12 February 2008

Business Survival: Anticipating Breakpoints...

"The final plunge of the most powerful and dreaded firm on Wall Street in the roaring eighties came with astonishing speed. Like the abrupt fall of the Berlin Wall thousands of miles away, the collapse suddenly confirmed what everyone in the financial world could already feel in the wind: A new era had arrived."
Business Week cover story on 2.26.90

Many excellent companies have fallen from grace, not because they ignored their customers or lacked superior management skills, but because business conditions shifted beneath them. In an environment of fluctuating markets, proliferating technologies, and changing political frontiers, the management challenge is no longer to manage only growth. Now managers must cope with breakpoints, or sudden shifts in the rules of the game.

So has this deja vu moment reminded us that the Drexel Burnham Lambert implosion could be replaced with a new corporate name in the year 2008. Junk bonds were a financial instrument that were utilized for leveraged buy out financing. Then a "Breakpoint" occurred. Paul Strebel in his 1992 book entitled "Breakpoints: How Managers Exploit Radical Business Change" explains:

"Breakpoints, or sudden radical shifts in the rules of the business game, may shape the course of an industry, or of a company, but they need not be as dramatic as the junk bond story."

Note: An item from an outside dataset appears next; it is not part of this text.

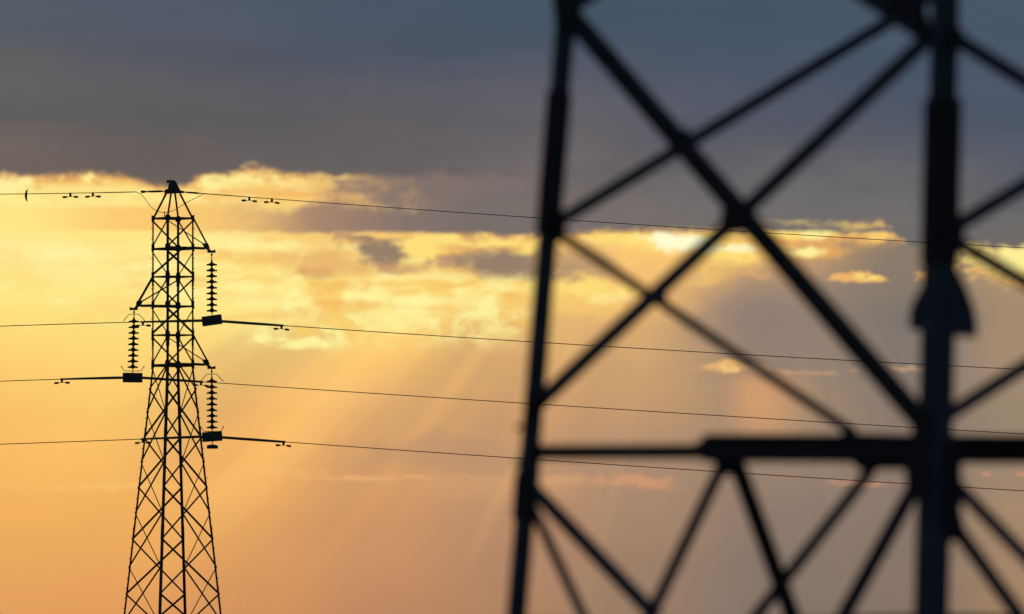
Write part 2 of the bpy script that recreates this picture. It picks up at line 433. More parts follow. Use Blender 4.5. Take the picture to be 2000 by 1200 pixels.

If you are the Chief Risk Officer (CRO) at a major institution facing sleepless nights these days then you are not alone. Just make sure that you "Tivo" the moment so that you can replay it in another decade, around the year 2015. If the last major breakpoint took 18 years then the next one should occur in about half the time. Do you have your finger on the pulse of change and potential breakpoints in your organization? Can you anticipate the next one in time to have the correct actions and plans to mitigate the impact on your enterprise?

Certainly there will always be those incidents and crises that are unknown and sudden. And how you recover during these times could save your reputation:

ZURICH (Reuters) - Credit Suisse (CSGN.VX: Quote, Profile, Research) trimmed full-year subprime writedowns to 2.0 billion Swiss francs (932 million pounds) but its stock fell as investors took fright at the bank's remaining exposure to the credit crisis.

The bank also reported a 49 percent fall in fourth-quarter profit from continuing operations to 1.33 billion francs, slightly below analysts' expectations, as losses in its huge asset management business eroded results.

Subprime writedowns in the fourth quarter were 1.26 billion francs, Credit Suisse said, though hedging earlier in the year had helped it lower its full-year charges for bad credits from an estimate of 2.2 billion francs made earlier.


The Blackberry mobile e-mail service has returned to normal after a breakdown on Monday afternoon wiped out the service across the US and Canada.

The Blackberry device, owned by Canadian firm Research in Motion, is popular among business people who rely on it to keep in touch with the office.

The service began to fail at about 1530 EST (2030 GMT) and users struggled to retrieve information for three hours.

The firm said no messages were lost and apologised for the problems.


Whether the CRO encounters the wrath of financial instruments at a breakpoint in the martetplace or hours of downtime on the corporate lifeblood of information exchange does not matter. Operational Risk is pervasive and creates discontinuity that impacts employees, customers and shareholders. The only answer is a resilient framework for anticipating and addressing "Change" or in other words, incidents.

Having a taxonomy for change in your organization is imperative to gaining insight on potential incidents whether they be [high frequency-low consequence] or [low frequency high consequence] events. So what is the potential aftermath without this taxonomy:

  • Companies have myopia in viewing the actual breakpoint in front of them
  • The company fails to capture the opportunity and exploit the breakpoint
  • A rare company actually creates a competitive breakpoint

The analysis with your organization begins with the understanding of what your adversaries are utilizing as tools, to exploit your vulnerabilities. Your future Business Survival depends on it.